DIRECTIONS FOR THIS TASK
Retype the whole listing below, character for character.

** start MATERIAL **

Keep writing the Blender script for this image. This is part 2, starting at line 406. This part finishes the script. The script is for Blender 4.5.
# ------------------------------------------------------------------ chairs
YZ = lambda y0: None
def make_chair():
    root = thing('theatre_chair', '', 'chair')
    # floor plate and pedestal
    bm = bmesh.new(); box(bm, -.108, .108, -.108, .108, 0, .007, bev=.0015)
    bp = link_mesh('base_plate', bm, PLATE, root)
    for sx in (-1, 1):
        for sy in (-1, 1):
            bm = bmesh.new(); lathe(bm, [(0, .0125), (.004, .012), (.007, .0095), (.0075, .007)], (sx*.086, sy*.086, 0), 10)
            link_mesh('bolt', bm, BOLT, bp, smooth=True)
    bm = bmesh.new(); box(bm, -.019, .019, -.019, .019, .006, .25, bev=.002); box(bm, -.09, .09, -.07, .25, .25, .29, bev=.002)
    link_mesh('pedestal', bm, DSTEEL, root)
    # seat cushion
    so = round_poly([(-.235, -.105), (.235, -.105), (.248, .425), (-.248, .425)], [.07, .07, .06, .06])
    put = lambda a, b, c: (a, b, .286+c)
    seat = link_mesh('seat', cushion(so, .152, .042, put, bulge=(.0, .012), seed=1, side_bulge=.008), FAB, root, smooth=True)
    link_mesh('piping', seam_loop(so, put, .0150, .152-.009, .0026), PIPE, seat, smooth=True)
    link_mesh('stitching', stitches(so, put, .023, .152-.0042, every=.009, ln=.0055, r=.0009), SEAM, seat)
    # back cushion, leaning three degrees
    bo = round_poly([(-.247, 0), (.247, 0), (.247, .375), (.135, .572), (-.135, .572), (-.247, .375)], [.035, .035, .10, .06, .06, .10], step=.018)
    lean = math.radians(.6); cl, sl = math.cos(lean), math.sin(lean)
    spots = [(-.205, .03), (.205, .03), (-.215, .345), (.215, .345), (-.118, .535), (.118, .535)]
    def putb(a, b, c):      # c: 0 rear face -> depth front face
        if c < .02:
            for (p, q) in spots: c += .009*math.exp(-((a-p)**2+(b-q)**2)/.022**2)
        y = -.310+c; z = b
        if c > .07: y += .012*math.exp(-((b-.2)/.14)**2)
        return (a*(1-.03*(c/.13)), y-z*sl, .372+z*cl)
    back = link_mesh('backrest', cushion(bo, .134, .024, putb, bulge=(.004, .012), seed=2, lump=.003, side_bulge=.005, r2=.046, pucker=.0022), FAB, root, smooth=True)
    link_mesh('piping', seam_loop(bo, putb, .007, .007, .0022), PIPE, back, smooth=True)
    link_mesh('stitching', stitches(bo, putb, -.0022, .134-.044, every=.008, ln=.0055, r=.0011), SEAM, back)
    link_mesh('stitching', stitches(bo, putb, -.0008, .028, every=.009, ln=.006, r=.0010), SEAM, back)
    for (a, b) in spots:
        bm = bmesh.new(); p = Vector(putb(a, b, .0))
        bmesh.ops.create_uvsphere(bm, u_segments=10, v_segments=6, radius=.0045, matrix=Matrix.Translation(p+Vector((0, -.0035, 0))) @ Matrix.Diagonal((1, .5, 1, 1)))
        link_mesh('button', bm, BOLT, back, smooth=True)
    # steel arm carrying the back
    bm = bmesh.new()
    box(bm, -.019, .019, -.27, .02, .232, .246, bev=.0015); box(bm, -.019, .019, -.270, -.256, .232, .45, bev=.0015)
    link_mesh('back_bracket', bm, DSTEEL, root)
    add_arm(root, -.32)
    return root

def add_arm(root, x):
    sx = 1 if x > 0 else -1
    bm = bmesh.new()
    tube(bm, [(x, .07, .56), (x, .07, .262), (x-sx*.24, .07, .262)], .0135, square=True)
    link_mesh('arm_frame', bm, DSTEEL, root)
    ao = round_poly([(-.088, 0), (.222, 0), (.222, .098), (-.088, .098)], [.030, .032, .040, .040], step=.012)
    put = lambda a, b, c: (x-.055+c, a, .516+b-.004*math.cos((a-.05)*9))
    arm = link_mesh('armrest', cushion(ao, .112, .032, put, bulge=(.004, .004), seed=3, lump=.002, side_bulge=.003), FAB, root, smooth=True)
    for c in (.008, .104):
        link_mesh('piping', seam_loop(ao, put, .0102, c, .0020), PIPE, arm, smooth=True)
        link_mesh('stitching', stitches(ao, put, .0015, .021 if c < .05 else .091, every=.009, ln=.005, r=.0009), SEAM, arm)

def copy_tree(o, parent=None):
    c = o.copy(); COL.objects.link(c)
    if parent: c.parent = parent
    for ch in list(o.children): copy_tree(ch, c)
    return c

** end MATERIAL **

RESULT BELOW
Keep writing the Blender script for this image. This is part 2, starting at line 406. This part finishes the script. The script is for Blender 4.5.
# ------------------------------------------------------------------ chairs
YZ = lambda y0: None
def make_chair():
    root = thing('theatre_chair', '', 'chair')
    # floor plate and pedestal
    bm = bmesh.new(); box(bm, -.108, .108, -.108, .108, 0, .007, bev=.0015)
    bp = link_mesh('base_plate', bm, PLATE, root)
    for sx in (-1, 1):
        for sy in (-1, 1):
            bm = bmesh.new(); lathe(bm, [(0, .0125), (.004, .012), (.007, .0095), (.0075, .007)], (sx*.086, sy*.086, 0), 10)
            link_mesh('bolt', bm, BOLT, bp, smooth=True)
    bm = bmesh.new(); box(bm, -.019, .019, -.019, .019, .006, .25, bev=.002); box(bm, -.09, .09, -.07, .25, .25, .29, bev=.002)
    link_mesh('pedestal', bm, DSTEEL, root)
    # seat cushion
    so = round_poly([(-.235, -.105), (.235, -.105), (.248, .425), (-.248, .425)], [.07, .07, .06, .06])
    put = lambda a, b, c: (a, b, .286+c)
    seat = link_mesh('seat', cushion(so, .152, .042, put, bulge=(.0, .012), seed=1, side_bulge=.008), FAB, root, smooth=True)
    link_mesh('piping', seam_loop(so, put, .0150, .152-.009, .0026), PIPE, seat, smooth=True)
    link_mesh('stitching', stitches(so, put, .023, .152-.0042, every=.009, ln=.0055, r=.0009), SEAM, seat)
    # back cushion, leaning three degrees
    bo = round_poly([(-.247, 0), (.247, 0), (.247, .375), (.135, .572), (-.135, .572), (-.247, .375)], [.035, .035, .10, .06, .06, .10], step=.018)
    lean = math.radians(.6); cl, sl = math.cos(lean), math.sin(lean)
    spots = [(-.205, .03), (.205, .03), (-.215, .345), (.215, .345), (-.118, .535), (.118, .535)]
    def putb(a, b, c):      # c: 0 rear face -> depth front face
        if c < .02:
            for (p, q) in spots: c += .009*math.exp(-((a-p)**2+(b-q)**2)/.022**2)
        y = -.310+c; z = b
        if c > .07: y += .012*math.exp(-((b-.2)/.14)**2)
        return (a*(1-.03*(c/.13)), y-z*sl, .372+z*cl)
    back = link_mesh('backrest', cushion(bo, .134, .024, putb, bulge=(.004, .012), seed=2, lump=.003, side_bulge=.005, r2=.046, pucker=.0022), FAB, root, smooth=True)
    link_mesh('piping', seam_loop(bo, putb, .007, .007, .0022), PIPE, back, smooth=True)
    link_mesh('stitching', stitches(bo, putb, -.0022, .134-.044, every=.008, ln=.0055, r=.0011), SEAM, back)
    link_mesh('stitching', stitches(bo, putb, -.0008, .028, every=.009, ln=.006, r=.0010), SEAM, back)
    for (a, b) in spots:
        bm = bmesh.new(); p = Vector(putb(a, b, .0))
        bmesh.ops.create_uvsphere(bm, u_segments=10, v_segments=6, radius=.0045, matrix=Matrix.Translation(p+Vector((0, -.0035, 0))) @ Matrix.Diagonal((1, .5, 1, 1)))
        link_mesh('button', bm, BOLT, back, smooth=True)
    # steel arm carrying the back
    bm = bmesh.new()
    box(bm, -.019, .019, -.27, .02, .232, .246, bev=.0015); box(bm, -.019, .019, -.270, -.256, .232, .45, bev=.0015)
    link_mesh('back_bracket', bm, DSTEEL, root)
    add_arm(root, -.32)
    return root

def add_arm(root, x):
    sx = 1 if x > 0 else -1
    bm = bmesh.new()
    tube(bm, [(x, .07, .56), (x, .07, .262), (x-sx*.24, .07, .262)], .0135, square=True)
    link_mesh('arm_frame', bm, DSTEEL, root)
    ao = round_poly([(-.088, 0), (.222, 0), (.222, .098), (-.088, .098)], [.030, .032, .040, .040], step=.012)
    put = lambda a, b, c: (x-.055+c, a, .516+b-.004*math.cos((a-.05)*9))
    arm = link_mesh('armrest', cushion(ao, .112, .032, put, bulge=(.004, .004), seed=3, lump=.002, side_bulge=.003), FAB, root, smooth=True)
    for c in (.008, .104):
        link_mesh('piping', seam_loop(ao, put, .0102, c, .0020), PIPE, arm, smooth=True)
        link_mesh('stitching', stitches(ao, put, .0015, .021 if c < .05 else .091, every=.009, ln=.005, r=.0009), SEAM, arm)

def copy_tree(o, parent=None):
    c = o.copy(); COL.objects.link(c)
    if parent: c.parent = parent
    for ch in list(o.children): copy_tree(ch, c)
    return c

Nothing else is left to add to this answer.